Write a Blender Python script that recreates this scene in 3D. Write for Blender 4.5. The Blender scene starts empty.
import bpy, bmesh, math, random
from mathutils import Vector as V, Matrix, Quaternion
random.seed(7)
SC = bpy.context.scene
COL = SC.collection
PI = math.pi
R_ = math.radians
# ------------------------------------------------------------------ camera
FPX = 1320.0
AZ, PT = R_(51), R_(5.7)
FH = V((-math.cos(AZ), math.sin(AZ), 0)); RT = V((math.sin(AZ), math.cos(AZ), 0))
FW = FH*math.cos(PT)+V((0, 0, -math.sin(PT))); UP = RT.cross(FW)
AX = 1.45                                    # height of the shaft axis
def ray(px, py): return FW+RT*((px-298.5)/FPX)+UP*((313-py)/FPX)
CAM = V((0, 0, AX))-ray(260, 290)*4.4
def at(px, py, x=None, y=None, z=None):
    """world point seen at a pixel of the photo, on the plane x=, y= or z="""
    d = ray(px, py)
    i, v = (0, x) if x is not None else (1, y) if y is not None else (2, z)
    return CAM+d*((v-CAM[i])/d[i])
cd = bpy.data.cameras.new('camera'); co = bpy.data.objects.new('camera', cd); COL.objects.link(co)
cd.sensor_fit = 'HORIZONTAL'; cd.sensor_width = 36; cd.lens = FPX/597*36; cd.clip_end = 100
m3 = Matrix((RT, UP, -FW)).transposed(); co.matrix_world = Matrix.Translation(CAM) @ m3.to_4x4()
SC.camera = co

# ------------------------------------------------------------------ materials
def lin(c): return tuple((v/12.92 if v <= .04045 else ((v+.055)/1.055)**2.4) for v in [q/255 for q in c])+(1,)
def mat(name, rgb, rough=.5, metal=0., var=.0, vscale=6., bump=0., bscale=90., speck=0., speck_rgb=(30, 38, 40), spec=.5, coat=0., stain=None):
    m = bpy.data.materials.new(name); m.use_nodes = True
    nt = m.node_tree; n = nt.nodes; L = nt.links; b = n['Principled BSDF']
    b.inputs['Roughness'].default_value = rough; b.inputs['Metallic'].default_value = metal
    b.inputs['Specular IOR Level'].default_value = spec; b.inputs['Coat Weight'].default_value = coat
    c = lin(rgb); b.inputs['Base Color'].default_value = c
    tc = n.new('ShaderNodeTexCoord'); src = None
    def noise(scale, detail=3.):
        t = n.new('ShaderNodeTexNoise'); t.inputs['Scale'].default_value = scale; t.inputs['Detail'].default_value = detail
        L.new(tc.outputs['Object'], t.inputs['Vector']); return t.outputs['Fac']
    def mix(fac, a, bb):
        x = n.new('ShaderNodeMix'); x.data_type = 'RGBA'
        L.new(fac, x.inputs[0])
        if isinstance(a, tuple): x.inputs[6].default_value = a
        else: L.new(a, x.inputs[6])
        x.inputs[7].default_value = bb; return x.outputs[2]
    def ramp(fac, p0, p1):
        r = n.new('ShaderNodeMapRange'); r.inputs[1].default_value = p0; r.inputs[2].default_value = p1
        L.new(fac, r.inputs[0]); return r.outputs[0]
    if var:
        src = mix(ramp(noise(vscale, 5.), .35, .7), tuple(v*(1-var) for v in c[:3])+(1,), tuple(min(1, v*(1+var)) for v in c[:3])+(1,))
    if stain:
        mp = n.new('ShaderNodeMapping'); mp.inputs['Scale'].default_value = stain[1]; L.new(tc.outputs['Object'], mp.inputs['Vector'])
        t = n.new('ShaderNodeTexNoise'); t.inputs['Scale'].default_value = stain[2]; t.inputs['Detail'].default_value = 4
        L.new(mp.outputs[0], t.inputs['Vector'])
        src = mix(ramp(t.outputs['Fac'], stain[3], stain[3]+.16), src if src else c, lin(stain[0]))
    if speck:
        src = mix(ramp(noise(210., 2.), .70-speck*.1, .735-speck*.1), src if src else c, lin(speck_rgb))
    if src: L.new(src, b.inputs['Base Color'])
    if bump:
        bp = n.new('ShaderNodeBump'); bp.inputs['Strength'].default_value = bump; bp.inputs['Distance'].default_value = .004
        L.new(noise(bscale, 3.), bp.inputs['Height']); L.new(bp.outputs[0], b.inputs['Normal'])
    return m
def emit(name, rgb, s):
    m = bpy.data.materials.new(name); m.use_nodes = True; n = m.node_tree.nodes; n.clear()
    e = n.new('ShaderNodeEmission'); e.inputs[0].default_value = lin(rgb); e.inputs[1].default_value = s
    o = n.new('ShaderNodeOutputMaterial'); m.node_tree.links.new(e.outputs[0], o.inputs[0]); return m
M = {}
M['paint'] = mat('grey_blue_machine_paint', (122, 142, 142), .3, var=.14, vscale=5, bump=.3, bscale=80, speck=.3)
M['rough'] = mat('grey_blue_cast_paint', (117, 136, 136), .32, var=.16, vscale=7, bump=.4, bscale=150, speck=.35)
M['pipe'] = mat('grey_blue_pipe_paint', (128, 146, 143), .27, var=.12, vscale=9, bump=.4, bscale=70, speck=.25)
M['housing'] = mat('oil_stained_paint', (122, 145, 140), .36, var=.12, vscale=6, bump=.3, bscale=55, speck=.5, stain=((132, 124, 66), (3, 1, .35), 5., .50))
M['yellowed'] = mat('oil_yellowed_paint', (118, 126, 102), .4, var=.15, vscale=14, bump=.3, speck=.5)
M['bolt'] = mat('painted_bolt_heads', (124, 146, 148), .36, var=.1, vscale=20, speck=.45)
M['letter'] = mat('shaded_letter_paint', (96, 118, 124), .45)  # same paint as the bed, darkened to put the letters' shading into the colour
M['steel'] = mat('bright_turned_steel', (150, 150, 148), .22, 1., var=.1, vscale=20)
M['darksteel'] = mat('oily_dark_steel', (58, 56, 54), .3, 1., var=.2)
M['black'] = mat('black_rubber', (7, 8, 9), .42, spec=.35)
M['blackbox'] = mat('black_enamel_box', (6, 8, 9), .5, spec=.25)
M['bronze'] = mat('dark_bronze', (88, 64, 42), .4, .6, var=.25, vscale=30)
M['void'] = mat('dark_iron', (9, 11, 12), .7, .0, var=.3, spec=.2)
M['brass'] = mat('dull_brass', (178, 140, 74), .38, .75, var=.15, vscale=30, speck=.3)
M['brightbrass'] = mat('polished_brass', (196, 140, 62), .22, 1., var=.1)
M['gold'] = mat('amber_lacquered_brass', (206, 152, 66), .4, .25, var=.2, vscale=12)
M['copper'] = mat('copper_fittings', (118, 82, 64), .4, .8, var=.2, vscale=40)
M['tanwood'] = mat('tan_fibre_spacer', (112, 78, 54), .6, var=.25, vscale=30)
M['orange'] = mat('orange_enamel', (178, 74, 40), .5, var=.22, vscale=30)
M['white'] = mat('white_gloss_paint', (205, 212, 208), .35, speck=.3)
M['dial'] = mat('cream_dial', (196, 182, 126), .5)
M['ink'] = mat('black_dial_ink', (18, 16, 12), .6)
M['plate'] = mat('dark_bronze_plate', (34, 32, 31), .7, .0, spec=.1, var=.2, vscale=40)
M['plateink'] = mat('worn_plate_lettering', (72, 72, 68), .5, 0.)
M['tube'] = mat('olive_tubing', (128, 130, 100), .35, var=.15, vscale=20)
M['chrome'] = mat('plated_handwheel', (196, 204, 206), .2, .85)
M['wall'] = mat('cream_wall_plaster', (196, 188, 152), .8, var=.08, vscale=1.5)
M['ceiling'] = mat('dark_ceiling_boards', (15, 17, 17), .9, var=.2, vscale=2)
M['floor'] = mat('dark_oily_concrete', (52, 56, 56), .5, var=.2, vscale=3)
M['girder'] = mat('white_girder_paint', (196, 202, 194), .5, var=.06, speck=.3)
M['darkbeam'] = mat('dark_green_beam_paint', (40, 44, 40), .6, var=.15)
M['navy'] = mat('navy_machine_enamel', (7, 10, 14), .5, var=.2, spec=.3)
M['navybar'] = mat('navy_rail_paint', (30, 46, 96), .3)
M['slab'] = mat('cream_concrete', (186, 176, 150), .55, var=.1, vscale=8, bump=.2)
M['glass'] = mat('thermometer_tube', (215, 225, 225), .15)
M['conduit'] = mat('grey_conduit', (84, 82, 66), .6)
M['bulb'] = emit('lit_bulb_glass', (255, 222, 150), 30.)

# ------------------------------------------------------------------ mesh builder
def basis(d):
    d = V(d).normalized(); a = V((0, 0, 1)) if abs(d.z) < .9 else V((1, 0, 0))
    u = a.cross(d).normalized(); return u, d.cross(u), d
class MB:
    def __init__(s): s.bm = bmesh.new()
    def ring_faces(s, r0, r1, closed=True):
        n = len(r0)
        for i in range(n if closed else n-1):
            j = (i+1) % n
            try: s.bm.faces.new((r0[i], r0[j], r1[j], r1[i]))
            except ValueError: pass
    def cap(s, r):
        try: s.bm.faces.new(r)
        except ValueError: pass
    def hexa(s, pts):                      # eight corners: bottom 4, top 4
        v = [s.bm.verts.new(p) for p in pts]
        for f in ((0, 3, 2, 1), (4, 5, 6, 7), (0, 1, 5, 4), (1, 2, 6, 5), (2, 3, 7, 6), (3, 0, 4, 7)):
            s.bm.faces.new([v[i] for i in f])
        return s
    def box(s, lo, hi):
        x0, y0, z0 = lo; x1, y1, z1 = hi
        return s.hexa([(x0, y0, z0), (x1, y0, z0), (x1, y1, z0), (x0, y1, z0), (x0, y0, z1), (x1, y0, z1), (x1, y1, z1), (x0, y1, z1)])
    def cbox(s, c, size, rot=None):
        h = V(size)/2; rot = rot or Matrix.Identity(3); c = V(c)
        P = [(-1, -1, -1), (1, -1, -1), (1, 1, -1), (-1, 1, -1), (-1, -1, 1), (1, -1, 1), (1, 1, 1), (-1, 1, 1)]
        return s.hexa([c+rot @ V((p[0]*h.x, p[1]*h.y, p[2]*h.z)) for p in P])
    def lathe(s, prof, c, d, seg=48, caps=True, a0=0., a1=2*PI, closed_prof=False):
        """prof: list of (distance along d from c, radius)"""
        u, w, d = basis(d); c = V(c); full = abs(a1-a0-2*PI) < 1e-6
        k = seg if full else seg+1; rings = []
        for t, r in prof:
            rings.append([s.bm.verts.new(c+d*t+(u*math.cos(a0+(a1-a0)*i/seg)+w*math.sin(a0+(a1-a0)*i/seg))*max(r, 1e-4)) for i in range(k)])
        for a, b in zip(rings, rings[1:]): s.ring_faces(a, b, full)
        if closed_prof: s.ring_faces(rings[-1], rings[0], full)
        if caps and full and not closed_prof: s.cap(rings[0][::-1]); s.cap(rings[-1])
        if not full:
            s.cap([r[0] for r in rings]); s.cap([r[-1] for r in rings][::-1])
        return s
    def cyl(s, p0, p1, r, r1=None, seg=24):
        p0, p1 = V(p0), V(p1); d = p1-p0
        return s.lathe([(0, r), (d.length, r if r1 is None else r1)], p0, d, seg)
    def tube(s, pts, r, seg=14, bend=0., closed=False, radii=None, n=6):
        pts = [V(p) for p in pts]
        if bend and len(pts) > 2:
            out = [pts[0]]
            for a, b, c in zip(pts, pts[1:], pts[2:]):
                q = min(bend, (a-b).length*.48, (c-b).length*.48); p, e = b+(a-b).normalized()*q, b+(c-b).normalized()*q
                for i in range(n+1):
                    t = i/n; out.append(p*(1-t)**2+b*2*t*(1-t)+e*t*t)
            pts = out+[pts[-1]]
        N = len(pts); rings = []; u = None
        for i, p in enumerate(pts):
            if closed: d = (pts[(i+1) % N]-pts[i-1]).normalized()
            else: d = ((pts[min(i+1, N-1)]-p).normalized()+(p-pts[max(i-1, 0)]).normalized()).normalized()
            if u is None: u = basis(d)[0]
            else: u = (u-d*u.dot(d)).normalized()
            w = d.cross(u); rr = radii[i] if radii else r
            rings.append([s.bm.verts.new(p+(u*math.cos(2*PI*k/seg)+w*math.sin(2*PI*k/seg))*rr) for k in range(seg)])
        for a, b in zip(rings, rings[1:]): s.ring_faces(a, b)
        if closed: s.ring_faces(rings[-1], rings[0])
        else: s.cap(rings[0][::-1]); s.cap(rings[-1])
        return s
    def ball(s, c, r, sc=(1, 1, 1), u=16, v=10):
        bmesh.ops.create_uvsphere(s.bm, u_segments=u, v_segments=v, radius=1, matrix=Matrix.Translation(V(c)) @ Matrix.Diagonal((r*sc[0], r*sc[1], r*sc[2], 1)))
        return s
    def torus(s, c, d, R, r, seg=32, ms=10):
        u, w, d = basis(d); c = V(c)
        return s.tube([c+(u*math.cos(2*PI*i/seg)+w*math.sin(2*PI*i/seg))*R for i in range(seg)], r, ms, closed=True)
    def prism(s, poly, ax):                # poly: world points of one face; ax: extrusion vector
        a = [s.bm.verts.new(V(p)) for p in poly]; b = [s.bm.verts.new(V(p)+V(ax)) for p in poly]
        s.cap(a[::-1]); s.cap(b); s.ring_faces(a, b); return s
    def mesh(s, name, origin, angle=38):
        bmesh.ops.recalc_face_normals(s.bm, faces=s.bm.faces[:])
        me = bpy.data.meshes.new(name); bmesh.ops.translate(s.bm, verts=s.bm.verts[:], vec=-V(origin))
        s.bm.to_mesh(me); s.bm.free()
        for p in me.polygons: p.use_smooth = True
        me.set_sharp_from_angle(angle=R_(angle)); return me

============

**DO THIS:** Solely the line containing "40), .6, var=.15)", the line containing "M['bulb'] = emit('lit_bulb_glass', (255, 222, 150), 30.)", and the lines between them are to be given again, exactly as written.

**TASK ANSWER:**
M['darkbeam'] = mat('dark_green_beam_paint', (40, 44, 40), .6, var=.15)
M['navy'] = mat('navy_machine_enamel', (7, 10, 14), .5, var=.2, spec=.3)
M['navybar'] = mat('navy_rail_paint', (30, 46, 96), .3)
M['slab'] = mat('cream_concrete', (186, 176, 150), .55, var=.1, vscale=8, bump=.2)
M['glass'] = mat('thermometer_tube', (215, 225, 225), .15)
M['conduit'] = mat('grey_conduit', (84, 82, 66), .6)
M['bulb'] = emit('lit_bulb_glass', (255, 222, 150), 30.)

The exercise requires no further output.